The barbershop at 4003 Indiana Avenue wasn’t designed to be a music venue, but it was being used as one.

The Fire Marshal’s Office started investigating after a concerned parent contacted the Channel 4 I-Team and Metro Codes.

The parent said she sent the complaint after a warehouse caught fire in Oakland, killing 36 people. That structure housed an artists’ collective.

Less than 12 hours after receiving the complaint, the fire marshal cited the Nashville collective known as DrkMttr.

“It was never inspected to be safe for that kind of operation,” said Bill Herbert, the director for Metro Zoning.

DrkMttr hosted an event Monday night, charging admission to members of the public.

In a report, investigators noted approximately 120 people going in and out of the small neighborhood barbershop.

“The patrons were observed outside the building, drinking assorted alcoholic beverages and standing around a 55-gallon burn barrel,” wrote Kevin Neville, assistant fire marshal.

Both structures on either side of the property are apparently vacant.

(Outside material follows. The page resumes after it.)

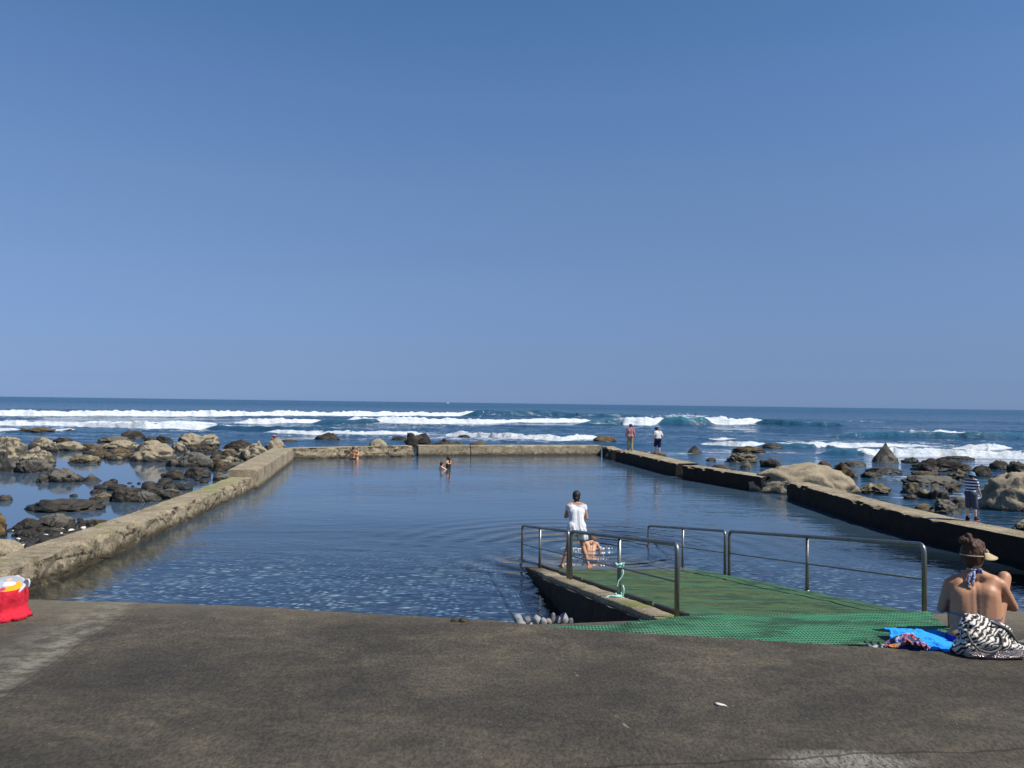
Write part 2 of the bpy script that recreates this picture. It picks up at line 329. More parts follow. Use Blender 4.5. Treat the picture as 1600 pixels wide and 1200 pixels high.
def make_mat_mat():
    t = NT('green_grating'); p = t.pos(); x, y, z = t.sep(p)
    k = 2 * math.pi / .062
    u = t.ma('MULTIPLY', t.ma('ADD', x, t.ma('MULTIPLY', y, .55)), k); v = t.ma('MULTIPLY', t.ma('SUBTRACT', x, t.ma('MULTIPLY', y, .55)), k)
    g = t.ma('MULTIPLY', t.ma('SINE', u), t.ma('SINE', v))
    hole = t.ma('MULTIPLY', t.rng(g, .15, .42), t.rng(y, 8.5, 12, .95, .55))
    n = t.noise(p, 6, 5, .7); n1 = t.noise(t.mp(p, (.5, 1.6, 1)), 1.1, 4, .6)
    green = t.mix(n, (.026, .145, .068), (.058, .235, .120))
    green = t.mix(t.rng(n1, .58, .72), green, (.10, .27, .17))
    c = green
    alg = t.ma('MULTIPLY', t.rng(t.ma('ADD', y, t.ma('MULTIPLY', t.ma('SUBTRACT', n1, .5), 9)), 7.7, 10.3), .93)
    c = t.mix(alg, c, t.mix(t.rng(t.noise(t.mp(p, (.7, 1.6, 1)), 4, 8, .8), .36, .62), (.020, .030, .008), (.105, .135, .040)))
    rs_ = t.rng(t.ma('ADD', t.ma('SUBTRACT', x, t.ma('MULTIPLY', t.ma('SUBTRACT', y, 10.1), -.147)), t.ma('MULTIPLY', t.ma('SUBTRACT', n1, .5), 1.5)), 4.1, 4.9, 0, .8)
    c = t.mix(t.ma('MULTIPLY', t.ma('MAXIMUM', rs_, t.rng(t.noise(t.mp(p, (.4, 1.4, 1)), 1.3, 5, .65), .48, .60)), t.rng(y, 8.3, 9.5, 0, .75)), c, t.mix(n, (.022, .10, .045), (.06, .19, .085)))
    st = t.rng(t.noise(t.mp(p, (.7, 1.5, 1)), 1.9, 5, .7), .49, .60)
    c = t.mix(t.ma('MULTIPLY', st, .72), c, (.018, .036, .018))
    c = t.mix(hole, c, (.005, .016, .011)); cr = t.ma('LESS_THAN', t.vor(p, 7), .055); c = t.mix(t.ma('MULTIPLY', cr, .6), c, (.4, .4, .32))
    return t.fin(t.pbr(c, .75, t.bump(t.ma('SUBTRACT', n, hole), .012), spec=.3))

def make_steel():
    t = NT('weathered_steel'); p = t.obj(); x, y, z = t.sep(t.pos())
    n = t.noise(t.mp(p, (1, 1, .5)), 14, 4, .7); n2 = t.noise(p, 3, 3)
    c = t.mix(n, (.10, .105, .095), (.30, .305, .29))
    rust = t.rng(t.ma('ADD', t.noise(t.mp(p, (1, 1, .35)), 5, 5, .7), t.rng(z, .9, .2, -.06, .08)), .52, .68)
    c = t.mix(t.ma('MULTIPLY', rust, .75), c, (.085, .05, .025))
    return t.fin(t.pbr(c, t.ma('ADD', t.rng(n2, .3, .7, .30, .50), t.ma('MULTIPLY', rust, .35)), t.bump(n, .001), t.ma('SUBTRACT', .8, t.ma('MULTIPLY', rust, .7))))

def make_skin(name, col, wet=.5):
    t = NT(name); p = t.obj(); n = t.noise(p, 9, 4, .6); n2 = t.noise(p, 90, 3)
    c = t.mix(n, tuple(v * .86 for v in col), tuple(min(1, v * 1.12) for v in col))
    c = t.mix(t.rng(t.noise(p, 4, 3), .55, .7), c, (col[0] * 1.0, col[1] * .82, col[2] * .78))
    return t.fin(t.pbr(c, wet, t.bump(n2, .0012), spec=.4, **{'Subsurface Weight': .0}))
def make_hair(name, a, b, bun=None):
    t = NT(name); p = t.obj()
    s = t.noise(t.mp(p, (1, 1, .25)), 60, 4, .7, .6)
    return t.fin(t.pbr(t.mix(s, a, b), .5, t.bump(s, .012, .9), spec=.35))
def make_cloth(name, col, var=.15, scale=9, wr=.02):
    t = NT(name); p = t.obj(); n = t.noise(p, scale, 4, .6, .4); m = t.noise(p, 400, 2)
    c = t.mix(n, tuple(v * (1 - var) for v in col), tuple(min(1, v * (1 + var)) for v in col))
    return t.fin(t.pbr(c, .9, t.bump(t.ma('ADD', n, t.ma('MULTIPLY', m, .03)), wr), spec=.15))
# ================================================================== SETTING
DZ = 1.55
crest = [P(px, py, DZ) for px, py in [(-300, 928), (50, 938), (400, 950), (800, 973), (1000, 989), (1200, 1001), (1400, 1014), (1530, 1022), (1600, 1027), (1900, 1045)]]
CX = [c.x for c in crest]; CY = [c.y for c in crest]
def yc(x): return np.interp(x, CX, CY)
def zr(y): return 1.05 - .134 * (np.asarray(y, float) - 9.28)
def XL(y): return 1.95 - .172 * (y - 9.28)
def XR(y): return 5.25 - .147 * (y - 10.1)
def yflat(x): return 7.75 + .15 * (np.asarray(x, float) - 1.6)
def deck_z(x, y):
    x = np.asarray(x, float); y = np.asarray(y, float)
    return deck_flat(x, y) + (fbm(x * .7, y * .7, 3, 5) - .5) * .03 + (fbm(x * 4, y * 4, 3, 9) - .5) * .008
def deck_flat(x, y):
    x = np.asarray(x, float); y = np.asarray(y, float)
    s = np.maximum(y - yc(x), 0); s2 = np.maximum(s - .05, 0)
    s3 = np.clip(s / .03, 0, 1) * .055
    hr = np.maximum(1.55 - s3 - .02 * np.minimum(s, 1.2) - .36 * np.maximum(y - yflat(x), 0), -1.9); hl = np.maximum(1.55 - .48 * s2, -1.9)
    xb = np.where(y < 9.3, np.interp(y, [7.38, 7.5, 7.8, 9.3], [-.1, .2, 1.5, 1.72]), XL(y) - .15)
    wgt = sstep(-.12, .12, x - xb)
    return hl * (1 - wgt) + hr * wgt
xs = np.concatenate([np.arange(-16, -4, .25), np.arange(-4, 7, .07), np.arange(7, 18, .25)])
ys = np.concatenate([np.arange(-12, 4, .4), np.arange(4, 6.3, .07), np.arange(6.3, 8.0, .018), np.arange(8.0, 11, .07), np.arange(11, 19, .2)])
X, Y = np.meshgrid(xs, ys); Z = deck_z(X, Y)
# the shallow step that crosses the bottom of the picture
sa, sb = P(780, 1197, DZ), P(1310, 1176, DZ)
ln = sa.y + (sb.y - sa.y) * (X - sa.x) / (sb.x - sa.x) + (fbm(X * 1.5, Y * 0, 3, 4) - .5) * .06
Z = Z - .035 * sstep(.05, -.02, Y - ln) * sstep(-.3, .2, X)
deck = link('concrete_deck', grid_mesh('concrete_deck', X, Y, Z), make_deck_mat()); deck['kind'] = 'structure'

# ---- pool outline (inner faces of the walls, at the water line)
left_line = [Vector((-8.35, 8.5, 0)), Vector((-8.78, 14.4, 0)), Vector((-9.04, 19.4, 0)), Vector((-9.6, 26, 0)), Vector((-10.12, 31.5, 0))]
block_line = [Vector((-10.0, 31.5, 0)), Vector((-12.75, 46.6, 0))]
bw0, bw1, bw2 = Vector((-13.1, 47.8, 0)), Vector((-6.3, 52.2, 0)), Vector((6.3, 55.6, 0))
WZ = .65
rA0, rA1 = P(962, 703, WZ), P(1056, 724, WZ)
rB0, rB1 = P(1066, 727, WZ), P(1190, 745, WZ)
rC = [P(1230, 753, WZ), P(1350, 786, WZ), P(1450, 810, WZ), P(1600, 840, WZ), P(1900, 905, WZ)]
for v in [rA0, rA1, rB0, rB1] + rC: v.z = 0

def wall(name, line, width, top, label, mat, bottom=-1.7, rough=.05, chip=.06, seed=0, out=1, slope=0.0, group=None, step=.16, topvar=.04):
    """a wall whose pool face follows the line; the body lies on the out side (+1 = left of travel)"""
    pts = []
    for a, b in zip(line[:-1], line[1:]):
        n = max(1, int((b - a).length / step))
        pts += [a.lerp(b, k / n) for k in range(n)]
    pts.append(line[-1].copy())
    prof = []
    for k in range(15): prof.append((0, bottom + (top - bottom) * (k / 14) ** .55))
    nt = max(4, int(width / .13))
    for k in range(1, nt): prof.append((width * k / nt, top))
    for k in range(6): prof.append((width, top + (bottom - top) * (k / 5) ** 1.5))
    n = len(prof); vs = []; fs = []
    for i, p in enumerate(pts):
        a = pts[max(0, i - 1)]; b = pts[min(len(pts) - 1, i + 1)]
        d = (b - a).normalized(); nrm = Vector((-d.y, d.x, 0)) * out
        for k, (o, z) in enumerate(prof):
            q = p + nrm * o; q.z = z
            s = Vector((q.x + seed, q.y, q.z))
            big = mnoise.noise(s * .8); mid = mnoise.fractal(s * 2.6, 1, 2, 4); 
            face = 1 if o == 0 else (-.6 if o >= width else 0)
            q -= nrm * face * (rough * mid + rough * .8 * big)
            if z > top - .02 and 0 < o < width: q.z += topvar * (big * .7 + mid * .35) + slope * (o / width - .5)
            ed = 0
            if o == 0 and z > top - .06:      # broken arris
                c = max(0, mnoise.fractal(s * 1.3 + Vector((9, 3, 1)), 1, 2, 4) - .02)
                q += nrm * c * chip * 3; q.z -= c * chip * 3.5 + .012
            vs.append(q)
    m = len(pts)
    for i in range(m - 1):
        for k in range(n - 1):
            a = i * n + k
            fs.append((a, a + 1, a + n + 1, a + n) if out < 0 else (a, a + n, a + n + 1, a + 1))
    fs.append(tuple(range(n)) if out > 0 else tuple(reversed(range(n)))); fs.append(tuple(reversed(range((m - 1) * n, m * n))) if out > 0 else tuple(range((m - 1) * n, m * n)))
    me = mesh(name, vs, fs)
    o = link(name, me, mat)
    try:
        me.set_sharp_from_angle(angle=R(38))
    except Exception: pass
    setp(o, label, 'wall', group); return o

M_wall_old = make_wall_mat('cracked_old_concrete', crack=1.0, moss=.75)
M_wall_new = make_wall_mat('smooth_pale_concrete', crack=.15, moss=.1)
M_wall_back = make_wall_mat('stained_back_concrete', crack=.45, moss=.1)
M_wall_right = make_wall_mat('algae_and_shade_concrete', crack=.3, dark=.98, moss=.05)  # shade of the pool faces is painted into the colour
wall('sea_wall', left_line, .86, .52, 'long low cracked concrete wall with moss on top along the left side of the pool', M_wall_old, rough=.085, chip=.13, seed=3, out=1, topvar=.06, step=.1)
wall('sea_wall', block_line, 1.15, .78, 'smooth pale straight concrete wall block at the far end of the cracked left wall', M_wall_new, rough=.015, chip=.02, seed=11, out=1, topvar=.015)
wall('sea_wall', [bw0, bw1 - (bw1 - bw0).normalized() * .1], .9, .68, 'crumbling rubble-faced back wall section behind the embracing couple', M_wall_old, rough=.2, chip=.25, seed=21, out=1, topvar=.09)
bd = (bw2 - bw1); bm_ = bw1 + bd * .285
wall('sea_wall', [bw1 + bd.normalized() * .22, bm_ - bd.normalized() * .02], .9, .70, 'short smooth back wall panel between the dark gap and the joint', M_wall_back, rough=.02, chip=.05, seed=31, out=1)
wall('sea_wall', [bm_ + bd.normalized() * .04, bw2], .9, .69, 'long smooth tan back wall panel ending at the right corner of the pool', M_wall_back, rough=.025, chip=.05, seed=41, out=1)
wall('sea_wall', [bw2 + Vector((.1, 0.2, 0)), rA0 + Vector((-.25, .3, 0))], .8, .62, 'stubby dark wall piece at the far right pool corner beyond the two walkers', M_wall_right, rough=.05, chip=.12, seed=51, out=1)
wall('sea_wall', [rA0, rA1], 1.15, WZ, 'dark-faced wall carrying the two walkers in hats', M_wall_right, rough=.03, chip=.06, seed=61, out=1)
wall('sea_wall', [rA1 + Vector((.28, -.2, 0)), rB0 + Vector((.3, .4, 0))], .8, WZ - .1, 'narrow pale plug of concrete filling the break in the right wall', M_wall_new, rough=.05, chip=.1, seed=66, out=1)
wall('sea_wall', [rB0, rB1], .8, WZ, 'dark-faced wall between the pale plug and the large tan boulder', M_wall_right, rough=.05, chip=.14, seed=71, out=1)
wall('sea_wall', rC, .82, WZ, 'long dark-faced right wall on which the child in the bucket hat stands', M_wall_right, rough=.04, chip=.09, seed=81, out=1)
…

Neville also noticed loud music from a live band could be heard from the street.

Herbert said the property was neither zoned nor permitted to be used as a music venue, a night club or a private club. That means it never received a proper inspection.

“If we get that type of situation open to the public, we need to make sure that building is safe,” Herbert said.

Metro Codes director Terry Cobb said an inspector’s top priority would be ensuring adequate and accessible exits in the case of an emergency.

In Music City, house shows are nothing new. The same goes for creative music venues.

But Billy Deering, Nashville’s deputy fire marshal, said he’s recently seen a shift in these events taking place in residential homes.

The I-Team identified two other collectives in places zoned as residential homes.

The Glass Ménage and the Squatch House are both musical collectives that have held recent events during which guests were charged admission.

Both collectives also openly advertised the events on Facebook.

But according to Herbert, neither property possessed the proper permits nor zoning to hold musical, commercial events.

At the Glass Ménage, no one answered the door. Requests for comment were not returned by deadline.

But a next-door neighbor said the manager generally acts responsibly.

“Everyone in the neighborhood has his number, so if anything goes down we can be like, ‘Hey man,’” said John Shearer, who is a musician. “But for the most part, it’s been pretty amicable.”

In Bellevue, college students run the Squatch House, a collective that’s been operating for nearly six months.

The I-Team spoke with its manager, Blake, who declined to provide his last name and agree to an on-camera interview.

“We are not operating within the proper zoning and permitting laws of Davidson County,” Blake told the I-Team during a phone interview. “We are attempting to get those permits.”

Blake added the Squatch House will continue to operate, saying it’s getting tougher to book shows in town.

Creative venues will always be part of Nashville’s music scene, but even some musicians, like John Shearer, said some oversight is needed.

“I think there’s a healthy balance that could be struck, for sure,” Shearer said.

DrkMttr did not answer any questions from the I-Team. Instead they released a statement that read:

We look forward to working with the fire marshal to correct any discrepancies. We will keep our community informed about our progress.

The I-Team learned DrkMttr submitted a permit application for a property on 3rd Avenue South several weeks ago.

Herbert said the application is still under review.

Bill Herbert said if anyone has information about potentially-dangerous venues, they should contact Metro Codes or the Fire Marshal’s Office immediately.